São apenas dois exemplos, bem tosos aliás. Mas podem representar muitas reflexões acerca da “grande novidade” que o recém-lançado longa-metragem Black Mirror: Bandersnatch (EUA/Reino Unido, 2018 – Netflix) propõe. Com duração que pode variar até noventa minutos, o filme permite que você seja o roteirista principal da produção e decida os rumos que o protagonista Stefan Butler (Fionn Whitehead, uma das revelações do jovem elenco de Dunkirk) vai tomando no decorrer da história, que mostra o que acontece a ele durante as semanas em que precisa desenvolver um novo jogo, baseado em um livro interativo, para a empresa mais hypada do mundo dos consoles.

A premissa é feita sob encomenda para a massa que embarca na onda do rótulo geek que assola a cultura pop da década. A trama se passa no ano de 1984, em pleno auge dos games 8-bits. A trilha sonora traz pérolas da época como Thompson Twins e Frankie Goes To Hollywood. A nostalgia da década que insiste em nunca terminar impera na ambiência é proposital. Serve como trunfo para pescar os guardiães do manto sagrado das séries e filmes desses tempos de streaming, a grande maioria formada por aqueles que nunca ou muito pouco viveram daquele tempo do qual sentem eternas saudades. E se você pode justamente escolher assistir a todos os capítulos seguidamente, maratonando uma série durante horas, por que não, justamente, interferir naquilo que você está vendo e ter a sensação de ter o controle do jogo nas mãos?

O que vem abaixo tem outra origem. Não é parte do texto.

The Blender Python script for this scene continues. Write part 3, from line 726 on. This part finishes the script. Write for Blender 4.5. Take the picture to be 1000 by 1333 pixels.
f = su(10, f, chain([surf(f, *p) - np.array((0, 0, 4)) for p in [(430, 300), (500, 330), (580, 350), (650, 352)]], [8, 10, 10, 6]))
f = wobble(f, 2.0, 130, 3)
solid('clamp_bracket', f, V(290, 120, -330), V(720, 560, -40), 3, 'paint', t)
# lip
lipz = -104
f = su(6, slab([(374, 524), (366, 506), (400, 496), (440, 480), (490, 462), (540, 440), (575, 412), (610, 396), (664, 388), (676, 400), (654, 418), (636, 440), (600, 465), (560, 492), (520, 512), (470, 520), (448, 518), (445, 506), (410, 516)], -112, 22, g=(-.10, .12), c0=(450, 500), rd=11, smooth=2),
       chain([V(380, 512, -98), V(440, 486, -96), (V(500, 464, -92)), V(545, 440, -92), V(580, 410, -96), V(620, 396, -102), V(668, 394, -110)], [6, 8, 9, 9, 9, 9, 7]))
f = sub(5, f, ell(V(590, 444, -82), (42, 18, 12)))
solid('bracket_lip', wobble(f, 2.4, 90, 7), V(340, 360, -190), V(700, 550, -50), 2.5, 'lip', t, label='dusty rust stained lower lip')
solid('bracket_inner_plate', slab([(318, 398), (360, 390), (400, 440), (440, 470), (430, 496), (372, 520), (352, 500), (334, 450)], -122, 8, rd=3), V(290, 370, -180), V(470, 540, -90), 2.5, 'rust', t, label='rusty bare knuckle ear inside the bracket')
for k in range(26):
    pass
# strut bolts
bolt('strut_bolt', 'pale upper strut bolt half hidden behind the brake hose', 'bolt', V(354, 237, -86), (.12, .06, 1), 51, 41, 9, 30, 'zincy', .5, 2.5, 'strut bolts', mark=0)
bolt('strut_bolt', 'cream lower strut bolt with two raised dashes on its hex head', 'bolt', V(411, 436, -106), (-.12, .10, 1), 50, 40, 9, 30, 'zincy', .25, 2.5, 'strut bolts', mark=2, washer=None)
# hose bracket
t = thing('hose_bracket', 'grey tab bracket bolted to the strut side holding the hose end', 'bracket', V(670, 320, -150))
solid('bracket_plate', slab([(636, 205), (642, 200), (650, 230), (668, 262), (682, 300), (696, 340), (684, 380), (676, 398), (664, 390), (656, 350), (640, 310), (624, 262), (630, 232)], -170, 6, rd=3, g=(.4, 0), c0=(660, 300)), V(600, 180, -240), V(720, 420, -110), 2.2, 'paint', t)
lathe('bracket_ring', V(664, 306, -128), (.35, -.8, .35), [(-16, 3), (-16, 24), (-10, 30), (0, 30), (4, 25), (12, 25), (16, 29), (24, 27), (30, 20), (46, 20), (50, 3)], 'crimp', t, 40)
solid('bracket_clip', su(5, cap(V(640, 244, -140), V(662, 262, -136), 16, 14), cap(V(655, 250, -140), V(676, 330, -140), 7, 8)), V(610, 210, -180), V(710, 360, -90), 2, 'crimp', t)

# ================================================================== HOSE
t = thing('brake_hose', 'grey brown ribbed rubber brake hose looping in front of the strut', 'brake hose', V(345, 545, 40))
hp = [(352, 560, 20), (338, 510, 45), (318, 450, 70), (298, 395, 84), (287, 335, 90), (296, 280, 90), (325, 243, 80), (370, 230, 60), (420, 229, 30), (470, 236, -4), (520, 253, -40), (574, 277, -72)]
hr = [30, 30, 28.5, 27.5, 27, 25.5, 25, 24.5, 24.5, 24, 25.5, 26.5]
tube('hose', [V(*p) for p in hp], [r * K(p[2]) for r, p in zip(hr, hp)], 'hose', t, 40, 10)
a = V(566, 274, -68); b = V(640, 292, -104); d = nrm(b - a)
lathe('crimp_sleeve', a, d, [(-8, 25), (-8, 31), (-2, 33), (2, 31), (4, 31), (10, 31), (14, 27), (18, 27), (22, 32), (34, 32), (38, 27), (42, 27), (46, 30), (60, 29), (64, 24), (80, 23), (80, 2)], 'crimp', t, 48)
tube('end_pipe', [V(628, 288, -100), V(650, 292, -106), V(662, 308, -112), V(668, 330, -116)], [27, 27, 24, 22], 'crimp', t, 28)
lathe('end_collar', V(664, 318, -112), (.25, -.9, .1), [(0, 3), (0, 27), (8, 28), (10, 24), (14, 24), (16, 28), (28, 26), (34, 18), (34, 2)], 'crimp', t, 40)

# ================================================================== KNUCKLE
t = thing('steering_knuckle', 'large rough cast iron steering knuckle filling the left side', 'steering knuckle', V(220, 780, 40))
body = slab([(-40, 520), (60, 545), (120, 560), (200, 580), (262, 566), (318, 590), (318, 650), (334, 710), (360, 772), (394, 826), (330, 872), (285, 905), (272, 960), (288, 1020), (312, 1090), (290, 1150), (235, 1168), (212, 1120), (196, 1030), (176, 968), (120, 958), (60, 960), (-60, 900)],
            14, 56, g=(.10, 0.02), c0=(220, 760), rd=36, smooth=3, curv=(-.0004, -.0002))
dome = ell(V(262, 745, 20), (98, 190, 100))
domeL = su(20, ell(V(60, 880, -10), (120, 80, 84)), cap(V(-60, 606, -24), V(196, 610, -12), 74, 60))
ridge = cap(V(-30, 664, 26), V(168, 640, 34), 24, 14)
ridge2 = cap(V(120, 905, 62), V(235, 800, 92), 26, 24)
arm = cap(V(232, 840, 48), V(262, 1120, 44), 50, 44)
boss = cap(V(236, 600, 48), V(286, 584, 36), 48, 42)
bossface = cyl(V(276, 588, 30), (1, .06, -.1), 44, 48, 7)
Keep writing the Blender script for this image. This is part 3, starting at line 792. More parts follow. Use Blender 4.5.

Este é o grande atrativo de Bandersnatch, o primeiro longa-metragem lançado sob a bandeira da série britânica Black Mirror. Projeto encampado pela Netflix – que há duas temporadas é a distribuidora mundial da série – e desenvolvido secretamente durante dois longos anos, o filme oferece cinco finais diferentes e, para se chegar até eles, um trilhão de combinações possíveis para a escolha dos percursos. Uau! Que máximo! O futuro finalmente chegou ao cinema que está ao alcance de suas mãos! A chance de nunca mais ver o mesmo filme repetidamente.

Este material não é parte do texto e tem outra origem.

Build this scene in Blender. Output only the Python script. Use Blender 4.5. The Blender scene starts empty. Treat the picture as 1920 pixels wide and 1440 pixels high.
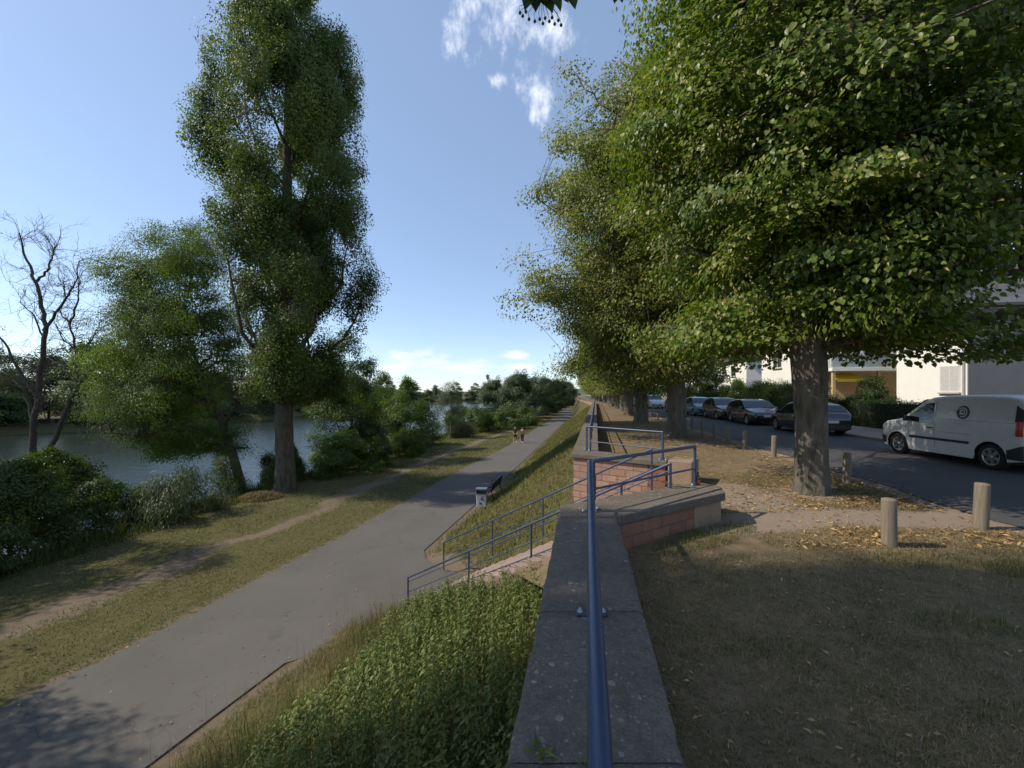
import bpy, bmesh, math, random
import numpy as np
from mathutils import Vector, Matrix, noise as mnoise

# ------------------------------------------------------------------ camera, sky, sun, exposure
S = bpy.context.scene
COL = S.collection
F = 750.0                      # focal length in photo pixels (1920 wide)
CZ = 1.85                      # camera height above the upper ground
cam_d = bpy.data.cameras.new('camera')
cam = bpy.data.objects.new('camera', cam_d); COL.objects.link(cam)
cam.location = (0, 0, CZ); cam.rotation_euler = (math.radians(90), 0, 0)
cam_d.sensor_width = 36; cam_d.lens = 36 * F / 1920; cam_d.shift_y = 18 / 1920
cam_d.clip_start = 0.05; cam_d.clip_end = 6000
S.camera = cam

SUN_EL = math.radians(43)
sun_dir = Vector((1, 0.03, -math.tan(SUN_EL))).normalized()      # the way the light travels
sd = bpy.data.lights.new('sun', 'SUN'); sd.energy = 2.7; sd.angle = math.radians(0.53); sd.color = (1, .90, .74)
so = bpy.data.objects.new('sun', sd); COL.objects.link(so)
so.rotation_euler = sun_dir.to_track_quat('-Z', 'Y').to_euler(); so.location = (-30, 0, 40)

W = bpy.data.worlds.new('World'); S.world = W; W.use_nodes = True
def build_world():
    nt = W.node_tree; n = nt.nodes; L = nt.links; n.clear()
    out = n.new('ShaderNodeOutputWorld'); bg = n.new('ShaderNodeBackground'); bg.inputs['Strength'].default_value = .15
    sky = n.new('ShaderNodeTexSky'); sky.sky_type = 'NISHITA'; sky.sun_disc = False
    sky.sun_elevation = SUN_EL; sky.sun_rotation = math.radians(-91.7)
    sky.air_density = .8; sky.dust_density = .35; sky.ozone_density = 2.2; sky.altitude = 100
    tc = n.new('ShaderNodeTexCoord')
    def math_(op, a, b=None, clamp=False):
        m = n.new('ShaderNodeMath'); m.operation = op; m.use_clamp = clamp
        for i, v in enumerate((a, b)):
            if v is None: continue
            if isinstance(v, (int, float)): m.inputs[i].default_value = v
            else: L.new(v, m.inputs[i])
        return m.outputs[0]
    def noise(scale, detail, rough, stretch):
        mp = n.new('ShaderNodeMapping'); mp.inputs['Scale'].default_value = stretch
        L.new(tc.outputs['Generated'], mp.inputs[0])
        t = n.new('ShaderNodeTexNoise'); t.inputs['Scale'].default_value = scale; t.inputs['Detail'].default_value = detail
        t.inputs['Roughness'].default_value = rough; L.new(mp.outputs[0], t.inputs[0]); return t.outputs[0]
    def blob(px, py, r0, stretch=1.0):
        # a soft round region of the sky around the direction of a cloud (stretch > 1: wider than tall)
        d = Vector(((px - 960) / F, 1, -(py - 738) / F)).normalized()
        vm = n.new('ShaderNodeVectorMath'); vm.operation = 'SUBTRACT'; L.new(tc.outputs['Generated'], vm.inputs[0]); vm.inputs[1].default_value = d
        vs = n.new('ShaderNodeVectorMath'); vs.operation = 'MULTIPLY'; L.new(vm.outputs[0], vs.inputs[0]); vs.inputs[1].default_value = (1, 1, stretch)
        vl = n.new('ShaderNodeVectorMath'); vl.operation = 'LENGTH'; L.new(vs.outputs[0], vl.inputs[0])
        mr = n.new('ShaderNodeMapRange'); mr.interpolation_type = 'SMOOTHSTEP'
        mr.inputs[1].default_value = r0; mr.inputs[2].default_value = r0 * .1; mr.inputs[3].default_value = 0; mr.inputs[4].default_value = 1
        L.new(vl.outputs['Value'], mr.inputs[0]); return mr.outputs[0]
    def maxof(lst):
        a = lst[0]
        for b in lst[1:]: a = math_('MAXIMUM', a, b)
        return a
    hi = maxof([blob(912, 0, .125), blob(1040, 58, .072), blob(890, 105, .045), blob(995, 130, .06, .55), blob(930, 150, .035, 1.6), blob(1012, 178, .06, .6), blob(862, 50, .06, .5)])
    lo = maxof([blob(800, 676, .13, 3.2), blob(760, 668, .07, 3), blob(968, 668, .075, 3.4), blob(880, 688, .15, 4.5), blob(965, 690, .09, 4), blob(740, 690, .10, 4)])
    nh = noise(13.0, 10, .66, (1.5, 1, .9)); nl = noise(13, 9, .64, (1, 1, 2.6))
    def edge(mask, nz, a, b):
        s = math_('ADD', math_('MULTIPLY', mask, .55), math_('MULTIPLY', math_('SUBTRACT', nz, .5), 2.3))
        mr = n.new('ShaderNodeMapRange'); mr.interpolation_type = 'SMOOTHSTEP'
        mr.inputs[1].default_value = a; mr.inputs[2].default_value = b
        L.new(s, mr.inputs[0])
        mm = n.new('ShaderNodeMapRange'); mm.inputs[1].default_value = 0; mm.inputs[2].default_value = .2
        L.new(mask, mm.inputs[0])
        return math_('MULTIPLY', mr.outputs[0], mm.outputs[0])
    def mixc(fac, A, B, mode='MIX'):
        m = n.new('ShaderNodeMix'); m.data_type = 'RGBA'; m.blend_type = mode
        for nm, v in (('Factor', fac), ('A', A), ('B', B)):
            if isinstance(v, (int, float)): m.inputs[nm].default_value = v
            elif isinstance(v, tuple): m.inputs[nm].default_value = (*v, 1)
            else: L.new(v, m.inputs[nm])
        return m.outputs['Result']
    c = mixc(1.0, sky.outputs[0], (1.06, 1.0, .93), 'MULTIPLY')
    c = mixc(.45, c, (1.35, 1.85, 2.75))                        # thin, even summer haze over the whole sky
    c = mixc(math_('MULTIPLY', edge(lo, nl, .12, .85), .85), c, (4.0, 4.0, 4.15))
    c = mixc(math_('MULTIPLY', edge(hi, nh, .24, 1.1), .85), c, (5.4, 5.5, 5.8))
    L.new(c, bg.inputs['Color'])
    L.new(bg.outputs[0], out.inputs[0])
build_world()
S.view_settings.view_transform = 'Standard'; S.view_settings.look = 'None'
S.view_settings.exposure = 0.82; S.view_settings.gamma = 1.0
S.cycles.max_bounces = 8; S.cycles.transparent_max_bounces = 6
S.cycles.diffuse_bounces = 5; S.cycles.glossy_bounces = 3; S.cycles.transmission_bounces = 6
S.cycles.use_denoising = True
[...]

#SQN… Quem realmente achar tudo isso só vai estar assinando o atestado de bobo manipulado por mais uma gigantesca indústria corporativa do ramo do entretenimento. O que a Netflix quer é justamente dar esta falsa impressão de que você se sente conectado à história apresentada e realmente manipula o destino do pobre Stefan, que entra nesta paranoia de não ser mais capaz de controlar suas ações e seu destino para nunca mais sair dela. E mais: chega-se ao ponto de serem feitas piadas que transformam a própria Netflix em um personagem da história ou estarem espalhados easter eggs que remetem a todos os episódios das quatro temporadas anteriores do seriado. “Mas isso é muito Black Mirror!”, muitos certamente pensarão do outro lado – o da realidade – da tela do computador, do celular ou da TV.

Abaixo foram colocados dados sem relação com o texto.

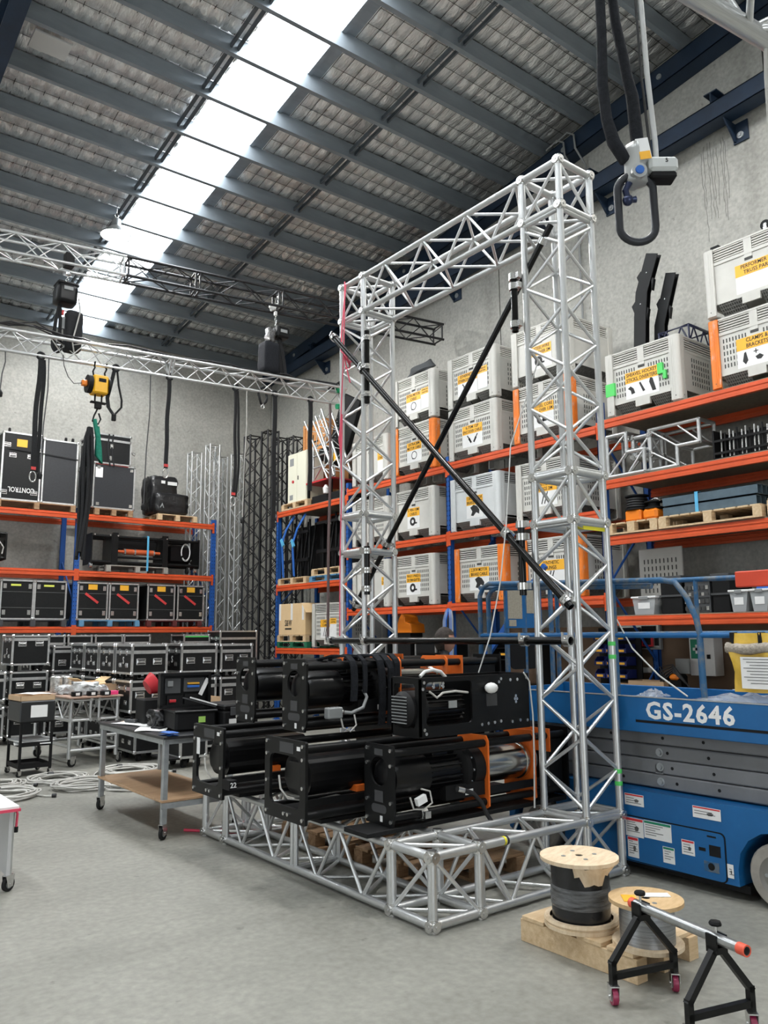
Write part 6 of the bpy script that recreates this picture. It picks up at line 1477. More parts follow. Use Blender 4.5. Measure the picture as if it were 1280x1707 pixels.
BTR = mat('black_truss_paint', (0.016, 0.016, 0.018), 0.35, 0.2)
line_truss('overhead_truss', 'upper overhead truss, silver at the left and black towards the wall', (1.2, 11.32, 6.72), (9.12, 10.10, 6.72), 0.28, sq, sqp, ALU, ALUW, 0.022, 0.009, 0.30,
           splits=((0, 0.325, ALU), (0.325, 0.455, BTR), (0.455, 0.62, BTR), (0.62, 1.0, BTR)))
tri = [(-0.14, 0.24), (0.14, 0.24), (0, 0)]; trp = [(0, 2), (1, 2), (0, 1)]
TA, TB = Vector((1.6, 11.015, 5.32)), Vector((7.25, 10.40, 5.32))
t1 = line_truss('flown_truss', 'lower silver triangular truss hung from chain hoists, with straps below it', TA, TB, 0.24, tri, trp, ALU, ALUW, 0.024, 0.008, 0.24, splits=((0, 0.5, ALU), (0.5, 1, ALU)))
def onT(x, dz=0.0): f = (x-TA.x)/(TB.x-TA.x); return Vector((x, TA.y+(TB.y-TA.y)*f, TA.z+dz))
# black cables run along the top of the flown truss
g = MB(); rr = random.Random(12)
for k in range(4):
    pts = []
    x = 2.0
    while x < 7.2:
        p = onT(x, 0.285+0.02*k*0.5+rr.uniform(0, 0.03)+(0.10*math.exp(-((x-2.5)/0.35)**2))); p.y += rr.uniform(-0.10, 0.10); pts.append(p); x += 0.3
    g.tube(pts, 0.012, 6)
tag(g.build('cable_loom', CABLEB), 'loom of black cables lying along the top of the flown truss', 'cable')
def strap(label, x, zb, w=0.05, loop=True, mtl=FABRIC, hook=None, ztop=0.03, two=False, sway=0.0):
    p = onT(x); t = thing('hanging_strap', label, 'strap', p, 0, 'straps on the flown truss')
    g = MB(); L = p.z-zb
    MB().tube([(0.045*math.cos(a), 0.0, 0.0+0.045*math.sin(a)) for a in [2*math.pi*i/14 for i in range(14)]], 0.018, 6, True).build('choke_loop', mtl, t)
    pts = [(sway*math.sin(3*f)*f+0.006*math.sin(11*f), 0.0, -0.04-(L-0.04)*f) for f in [i/14 for i in range(15)]]
    g.strip(pts, (1, 0.1, 0), w, 0.02)
    if two: g.strip([(q[0]+0.045+0.025*math.sin(3.14*i/14), q[1]+0.02, q[2]) for i, q in enumerate(pts)], (1, 0.1, 0), w*0.8, 0.018)
    g.build('webbing', mtl, t)
    if hook:
        e = pts[-1]
        MB().tube([(e[0]+0.05*math.cos(a)*0.8, 0, e[2]-0.07+0.07*math.sin(a)) for a in [2*math.pi*i/14 for i in range(14)]], 0.010, 6, True).build('shackle', hook, t)
        bx('red_stitch_tag', (e[0]-0.03, -0.014, e[2]+0.02), (e[0]+0.03, 0.0, e[2]+0.06), REDT, t)
    return t
strap('black strap hanging in front of the CONTROL case', 2.70, 3.75, 0.06, hook=STEEL, two=True, sway=-0.04)
strap('black strap hanging above the black vinyl bag', 4.42, 3.97, 0.055, hook=STEEL, sway=-0.02)
strap('black strap looped in two strands right of the standing silver trusses', 5.42, 3.65, 0.045, hook=STEEL, two=True, sway=0.03)
strap('wide black strap hanging under the right chain hoist', 6.06, 3.22, 0.075, sway=0.0)
strap('black strap hanging beside the cream cabinet', 6.67, 3.85, 0.075)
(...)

Aí perde-se justamente o maior prazer de uma obra de arte. É justamente a passividade do consumidor que permite o encanto, a admiração, a reflexão. Com a existência da interatividade, o autor pode não deixar de ser por completo o autor, mas com certeza o espectador passa a não mais sê-lo para assinar a coautoria. Neste traslado perde-se todo o poder de deixar-se surpreender pela recepção integral do que o autor teria desejado dizer com tudo aquilo.  O seu livre-arbítrio de escolher que caminhos tomar, sejas por quais razões forem,  destroem todo o fascínio provocativo pela narrativa. O cinema deixa de ser cinema e transforma-se numa mera brincadeira de videogame.

Talvez seja mesmo este um caminho irreversível que resulta da cultura de convergência das mídias, tão venerado pelas novas gerações pouquíssimo afeitas a manter as tradições mais velhas. Mas enquanto o mundo não muda de forma tão radical assim é bom não ir se enganando: não é a vida que está virando Black Mirror, mas, sim, é a velha matrix que continua no poder, desta vez  querendo fazer com que, agora, você acredite deter o controle do jogo.